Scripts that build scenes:
====

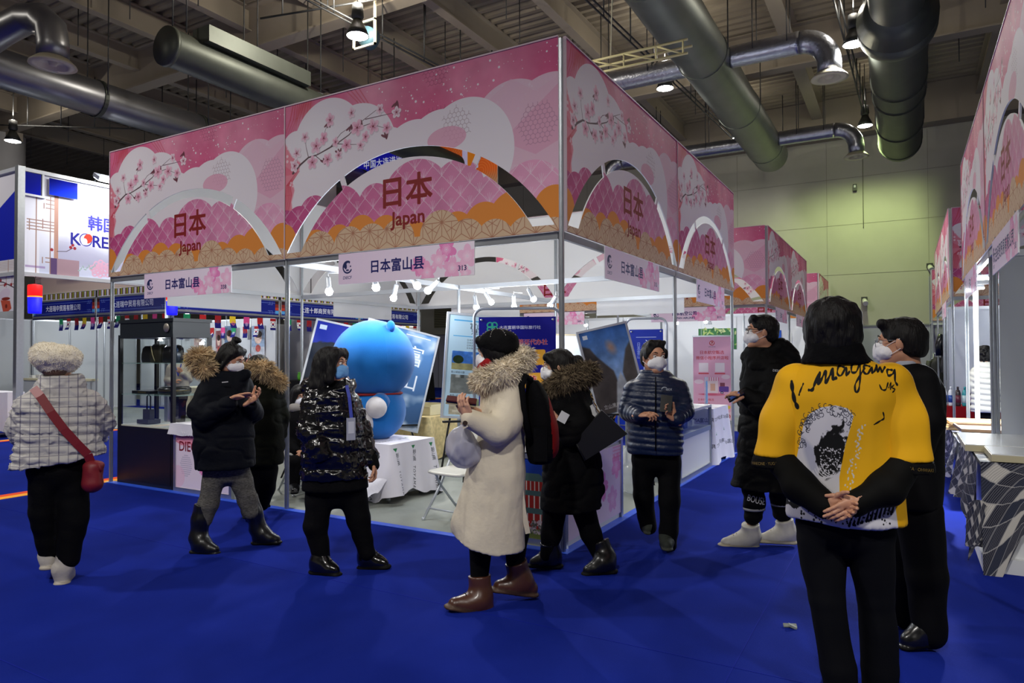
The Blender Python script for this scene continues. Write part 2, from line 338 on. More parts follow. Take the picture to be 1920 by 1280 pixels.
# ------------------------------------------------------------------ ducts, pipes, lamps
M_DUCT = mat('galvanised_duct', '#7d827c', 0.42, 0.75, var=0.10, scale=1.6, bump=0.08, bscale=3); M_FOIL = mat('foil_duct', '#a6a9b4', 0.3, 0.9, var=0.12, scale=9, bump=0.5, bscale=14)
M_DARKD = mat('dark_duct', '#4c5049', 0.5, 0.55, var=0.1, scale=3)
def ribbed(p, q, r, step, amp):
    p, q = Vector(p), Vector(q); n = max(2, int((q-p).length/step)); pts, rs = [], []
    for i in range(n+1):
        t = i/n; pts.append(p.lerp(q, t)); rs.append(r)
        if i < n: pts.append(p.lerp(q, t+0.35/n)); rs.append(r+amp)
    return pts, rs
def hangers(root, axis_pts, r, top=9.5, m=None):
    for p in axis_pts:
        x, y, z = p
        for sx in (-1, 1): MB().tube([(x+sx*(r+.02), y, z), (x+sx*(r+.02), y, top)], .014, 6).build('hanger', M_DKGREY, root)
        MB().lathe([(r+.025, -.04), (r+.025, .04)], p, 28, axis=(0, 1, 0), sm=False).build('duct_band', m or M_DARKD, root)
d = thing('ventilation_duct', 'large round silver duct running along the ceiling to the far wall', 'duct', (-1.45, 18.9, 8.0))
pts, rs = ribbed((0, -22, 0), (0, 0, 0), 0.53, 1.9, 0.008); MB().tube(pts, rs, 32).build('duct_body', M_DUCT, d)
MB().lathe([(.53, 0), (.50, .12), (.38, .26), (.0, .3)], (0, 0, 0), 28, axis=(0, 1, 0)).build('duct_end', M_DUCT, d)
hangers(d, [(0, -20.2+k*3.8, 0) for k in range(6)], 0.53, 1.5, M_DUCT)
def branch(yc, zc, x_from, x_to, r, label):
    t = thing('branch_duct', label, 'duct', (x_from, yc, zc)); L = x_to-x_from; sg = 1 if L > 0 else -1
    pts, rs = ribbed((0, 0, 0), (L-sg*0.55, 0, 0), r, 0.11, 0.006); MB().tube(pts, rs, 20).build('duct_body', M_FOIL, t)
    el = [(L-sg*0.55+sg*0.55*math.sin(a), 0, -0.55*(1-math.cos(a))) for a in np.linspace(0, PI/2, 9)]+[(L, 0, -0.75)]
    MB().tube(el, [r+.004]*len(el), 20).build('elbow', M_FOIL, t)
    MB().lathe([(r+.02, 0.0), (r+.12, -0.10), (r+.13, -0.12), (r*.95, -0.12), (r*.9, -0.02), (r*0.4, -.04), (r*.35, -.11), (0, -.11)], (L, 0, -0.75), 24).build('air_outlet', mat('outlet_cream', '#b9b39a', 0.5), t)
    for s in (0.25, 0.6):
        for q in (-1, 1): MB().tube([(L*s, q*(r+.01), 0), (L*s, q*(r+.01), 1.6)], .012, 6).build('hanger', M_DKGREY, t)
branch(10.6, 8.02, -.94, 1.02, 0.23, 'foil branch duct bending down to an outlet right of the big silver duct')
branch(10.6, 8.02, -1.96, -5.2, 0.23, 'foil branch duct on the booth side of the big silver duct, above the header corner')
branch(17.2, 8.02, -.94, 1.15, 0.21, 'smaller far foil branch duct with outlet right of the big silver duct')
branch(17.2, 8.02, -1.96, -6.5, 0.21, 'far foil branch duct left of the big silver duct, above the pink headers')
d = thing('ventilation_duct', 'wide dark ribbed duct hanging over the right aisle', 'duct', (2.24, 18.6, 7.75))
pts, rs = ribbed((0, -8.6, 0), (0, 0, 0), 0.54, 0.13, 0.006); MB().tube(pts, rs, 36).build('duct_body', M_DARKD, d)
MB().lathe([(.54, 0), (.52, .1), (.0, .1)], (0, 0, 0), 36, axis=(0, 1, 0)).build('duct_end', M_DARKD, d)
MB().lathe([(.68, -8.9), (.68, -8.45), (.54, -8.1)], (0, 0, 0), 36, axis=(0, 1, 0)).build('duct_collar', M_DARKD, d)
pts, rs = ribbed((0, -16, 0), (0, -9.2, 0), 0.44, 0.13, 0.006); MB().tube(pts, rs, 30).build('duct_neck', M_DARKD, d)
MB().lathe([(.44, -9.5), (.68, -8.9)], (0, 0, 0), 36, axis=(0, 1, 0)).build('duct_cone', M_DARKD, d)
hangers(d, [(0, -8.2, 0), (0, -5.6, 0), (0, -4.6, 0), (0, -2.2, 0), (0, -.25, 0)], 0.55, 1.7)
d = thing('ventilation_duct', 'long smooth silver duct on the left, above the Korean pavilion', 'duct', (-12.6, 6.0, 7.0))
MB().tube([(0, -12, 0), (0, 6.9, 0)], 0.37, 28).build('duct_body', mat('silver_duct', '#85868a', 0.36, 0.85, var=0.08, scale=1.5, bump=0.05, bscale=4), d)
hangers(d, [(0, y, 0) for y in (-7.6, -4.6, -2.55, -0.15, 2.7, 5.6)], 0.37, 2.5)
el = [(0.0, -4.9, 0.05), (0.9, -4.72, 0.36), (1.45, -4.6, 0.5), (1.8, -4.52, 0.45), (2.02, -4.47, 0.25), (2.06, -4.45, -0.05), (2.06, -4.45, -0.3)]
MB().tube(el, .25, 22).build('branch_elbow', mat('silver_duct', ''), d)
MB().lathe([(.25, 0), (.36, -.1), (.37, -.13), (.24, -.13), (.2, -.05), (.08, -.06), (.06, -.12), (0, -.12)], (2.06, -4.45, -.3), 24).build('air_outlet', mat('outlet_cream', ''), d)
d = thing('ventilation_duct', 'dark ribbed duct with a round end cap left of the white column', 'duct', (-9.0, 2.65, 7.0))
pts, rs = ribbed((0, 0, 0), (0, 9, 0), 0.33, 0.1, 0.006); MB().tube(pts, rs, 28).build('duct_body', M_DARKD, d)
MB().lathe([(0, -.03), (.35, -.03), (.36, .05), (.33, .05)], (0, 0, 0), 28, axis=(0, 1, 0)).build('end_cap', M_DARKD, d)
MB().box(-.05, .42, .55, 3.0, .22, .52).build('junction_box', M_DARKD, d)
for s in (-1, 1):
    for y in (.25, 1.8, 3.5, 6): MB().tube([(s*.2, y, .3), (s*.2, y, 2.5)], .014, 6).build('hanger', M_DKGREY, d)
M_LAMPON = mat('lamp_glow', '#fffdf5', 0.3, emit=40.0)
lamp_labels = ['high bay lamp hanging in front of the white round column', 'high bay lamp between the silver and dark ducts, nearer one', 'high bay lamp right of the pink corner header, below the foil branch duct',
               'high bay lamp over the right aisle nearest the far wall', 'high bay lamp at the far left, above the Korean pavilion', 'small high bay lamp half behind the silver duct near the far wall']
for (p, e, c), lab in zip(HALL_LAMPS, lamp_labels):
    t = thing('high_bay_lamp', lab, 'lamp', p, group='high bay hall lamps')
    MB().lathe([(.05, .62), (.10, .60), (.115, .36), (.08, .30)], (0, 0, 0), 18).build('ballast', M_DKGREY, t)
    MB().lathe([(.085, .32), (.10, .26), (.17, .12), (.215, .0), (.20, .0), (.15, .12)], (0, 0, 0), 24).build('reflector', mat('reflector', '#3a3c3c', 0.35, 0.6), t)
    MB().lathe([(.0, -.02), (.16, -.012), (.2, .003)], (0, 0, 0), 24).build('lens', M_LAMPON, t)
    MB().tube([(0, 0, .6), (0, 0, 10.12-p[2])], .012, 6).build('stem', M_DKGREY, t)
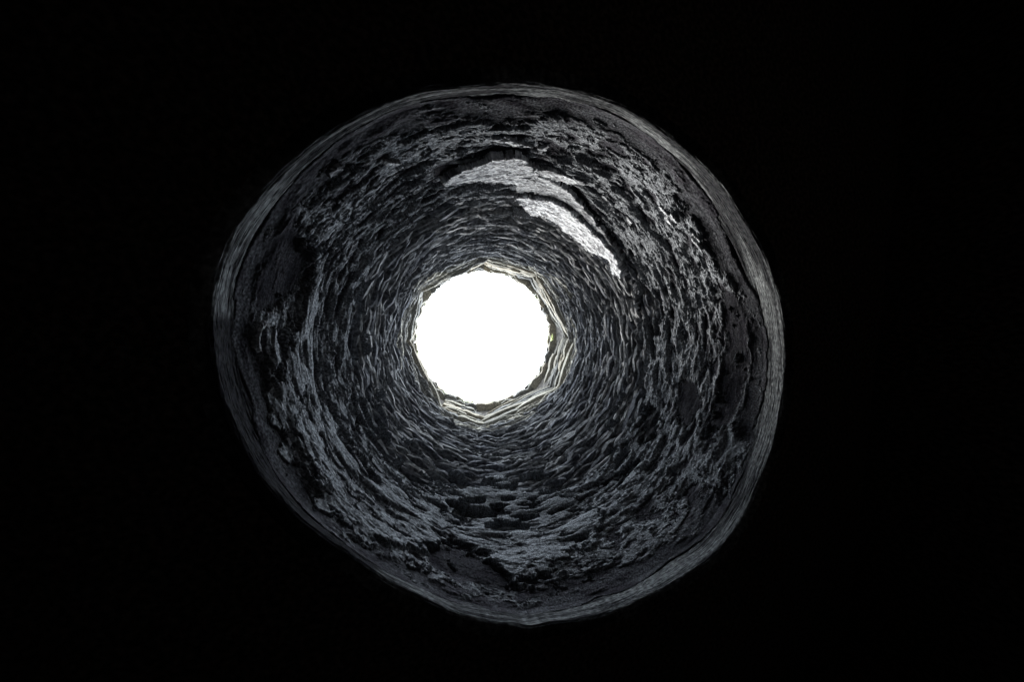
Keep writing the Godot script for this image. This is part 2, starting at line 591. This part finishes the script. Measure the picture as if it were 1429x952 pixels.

====

Work to do: Return the listing above in full and without alteration, excluding its pictures.

Task output:
The Blender Python script for this scene continues. Write part 2, from line 338 on. More parts follow. Take the picture to be 1920 by 1280 pixels.
# ------------------------------------------------------------------ ducts, pipes, lamps
M_DUCT = mat('galvanised_duct', '#7d827c', 0.42, 0.75, var=0.10, scale=1.6, bump=0.08, bscale=3); M_FOIL = mat('foil_duct', '#a6a9b4', 0.3, 0.9, var=0.12, scale=9, bump=0.5, bscale=14)
M_DARKD = mat('dark_duct', '#4c5049', 0.5, 0.55, var=0.1, scale=3)
def ribbed(p, q, r, step, amp):
    p, q = Vector(p), Vector(q); n = max(2, int((q-p).length/step)); pts, rs = [], []
    for i in range(n+1):
        t = i/n; pts.append(p.lerp(q, t)); rs.append(r)
        if i < n: pts.append(p.lerp(q, t+0.35/n)); rs.append(r+amp)
    return pts, rs
def hangers(root, axis_pts, r, top=9.5, m=None):
    for p in axis_pts:
        x, y, z = p
        for sx in (-1, 1): MB().tube([(x+sx*(r+.02), y, z), (x+sx*(r+.02), y, top)], .014, 6).build('hanger', M_DKGREY, root)
        MB().lathe([(r+.025, -.04), (r+.025, .04)], p, 28, axis=(0, 1, 0), sm=False).build('duct_band', m or M_DARKD, root)
d = thing('ventilation_duct', 'large round silver duct running along the ceiling to the far wall', 'duct', (-1.45, 18.9, 8.0))
pts, rs = ribbed((0, -22, 0), (0, 0, 0), 0.53, 1.9, 0.008); MB().tube(pts, rs, 32).build('duct_body', M_DUCT, d)
MB().lathe([(.53, 0), (.50, .12), (.38, .26), (.0, .3)], (0, 0, 0), 28, axis=(0, 1, 0)).build('duct_end', M_DUCT, d)
hangers(d, [(0, -20.2+k*3.8, 0) for k in range(6)], 0.53, 1.5, M_DUCT)
def branch(yc, zc, x_from, x_to, r, label):
    t = thing('branch_duct', label, 'duct', (x_from, yc, zc)); L = x_to-x_from; sg = 1 if L > 0 else -1
    pts, rs = ribbed((0, 0, 0), (L-sg*0.55, 0, 0), r, 0.11, 0.006); MB().tube(pts, rs, 20).build('duct_body', M_FOIL, t)
    el = [(L-sg*0.55+sg*0.55*math.sin(a), 0, -0.55*(1-math.cos(a))) for a in np.linspace(0, PI/2, 9)]+[(L, 0, -0.75)]
    MB().tube(el, [r+.004]*len(el), 20).build('elbow', M_FOIL, t)
    MB().lathe([(r+.02, 0.0), (r+.12, -0.10), (r+.13, -0.12), (r*.95, -0.12), (r*.9, -0.02), (r*0.4, -.04), (r*.35, -.11), (0, -.11)], (L, 0, -0.75), 24).build('air_outlet', mat('outlet_cream', '#b9b39a', 0.5), t)
    for s in (0.25, 0.6):
        for q in (-1, 1): MB().tube([(L*s, q*(r+.01), 0), (L*s, q*(r+.01), 1.6)], .012, 6).build('hanger', M_DKGREY, t)
branch(10.6, 8.02, -.94, 1.02, 0.23, 'foil branch duct bending down to an outlet right of the big silver duct')
branch(10.6, 8.02, -1.96, -5.2, 0.23, 'foil branch duct on the booth side of the big silver duct, above the header corner')
branch(17.2, 8.02, -.94, 1.15, 0.21, 'smaller far foil branch duct with outlet right of the big silver duct')
branch(17.2, 8.02, -1.96, -6.5, 0.21, 'far foil branch duct left of the big silver duct, above the pink headers')
d = thing('ventilation_duct', 'wide dark ribbed duct hanging over the right aisle', 'duct', (2.24, 18.6, 7.75))
pts, rs = ribbed((0, -8.6, 0), (0, 0, 0), 0.54, 0.13, 0.006); MB().tube(pts, rs, 36).build('duct_body', M_DARKD, d)
MB().lathe([(.54, 0), (.52, .1), (.0, .1)], (0, 0, 0), 36, axis=(0, 1, 0)).build('duct_end', M_DARKD, d)
MB().lathe([(.68, -8.9), (.68, -8.45), (.54, -8.1)], (0, 0, 0), 36, axis=(0, 1, 0)).build('duct_collar', M_DARKD, d)
pts, rs = ribbed((0, -16, 0), (0, -9.2, 0), 0.44, 0.13, 0.006); MB().tube(pts, rs, 30).build('duct_neck', M_DARKD, d)
MB().lathe([(.44, -9.5), (.68, -8.9)], (0, 0, 0), 36, axis=(0, 1, 0)).build('duct_cone', M_DARKD, d)
hangers(d, [(0, -8.2, 0), (0, -5.6, 0), (0, -4.6, 0), (0, -2.2, 0), (0, -.25, 0)], 0.55, 1.7)
d = thing('ventilation_duct', 'long smooth silver duct on the left, above the Korean pavilion', 'duct', (-12.6, 6.0, 7.0))
MB().tube([(0, -12, 0), (0, 6.9, 0)], 0.37, 28).build('duct_body', mat('silver_duct', '#85868a', 0.36, 0.85, var=0.08, scale=1.5, bump=0.05, bscale=4), d)
hangers(d, [(0, y, 0) for y in (-7.6, -4.6, -2.55, -0.15, 2.7, 5.6)], 0.37, 2.5)
el = [(0.0, -4.9, 0.05), (0.9, -4.72, 0.36), (1.45, -4.6, 0.5), (1.8, -4.52, 0.45), (2.02, -4.47, 0.25), (2.06, -4.45, -0.05), (2.06, -4.45, -0.3)]
MB().tube(el, .25, 22).build('branch_elbow', mat('silver_duct', ''), d)
MB().lathe([(.25, 0), (.36, -.1), (.37, -.13), (.24, -.13), (.2, -.05), (.08, -.06), (.06, -.12), (0, -.12)], (2.06, -4.45, -.3), 24).build('air_outlet', mat('outlet_cream', ''), d)
d = thing('ventilation_duct', 'dark ribbed duct with a round end cap left of the white column', 'duct', (-9.0, 2.65, 7.0))
pts, rs = ribbed((0, 0, 0), (0, 9, 0), 0.33, 0.1, 0.006); MB().tube(pts, rs, 28).build('duct_body', M_DARKD, d)
MB().lathe([(0, -.03), (.35, -.03), (.36, .05), (.33, .05)], (0, 0, 0), 28, axis=(0, 1, 0)).build('end_cap', M_DARKD, d)
MB().box(-.05, .42, .55, 3.0, .22, .52).build('junction_box', M_DARKD, d)
for s in (-1, 1):
    for y in (.25, 1.8, 3.5, 6): MB().tube([(s*.2, y, .3), (s*.2, y, 2.5)], .014, 6).build('hanger', M_DKGREY, d)
M_LAMPON = mat('lamp_glow', '#fffdf5', 0.3, emit=40.0)
lamp_labels = ['high bay lamp hanging in front of the white round column', 'high bay lamp between the silver and dark ducts, nearer one', 'high bay lamp right of the pink corner header, below the foil branch duct',
               'high bay lamp over the right aisle nearest the far wall', 'high bay lamp at the far left, above the Korean pavilion', 'small high bay lamp half behind the silver duct near the far wall']
for (p, e, c), lab in zip(HALL_LAMPS, lamp_labels):
    t = thing('high_bay_lamp', lab, 'lamp', p, group='high bay hall lamps')
    MB().lathe([(.05, .62), (.10, .60), (.115, .36), (.08, .30)], (0, 0, 0), 18).build('ballast', M_DKGREY, t)
    MB().lathe([(.085, .32), (.10, .26), (.17, .12), (.215, .0), (.20, .0), (.15, .12)], (0, 0, 0), 24).build('reflector', mat('reflector', '#3a3c3c', 0.35, 0.6), t)
    MB().lathe([(.0, -.02), (.16, -.012), (.2, .003)], (0, 0, 0), 24).build('lens', M_LAMPON, t)
    MB().tube([(0, 0, .6), (0, 0, 10.12-p[2])], .012, 6).build('stem', M_DKGREY, t)
Keep writing the Godot script for this image. This is part 2, starting at line 591. This part finishes the script. Measure the picture as if it were 1429x952 pixels.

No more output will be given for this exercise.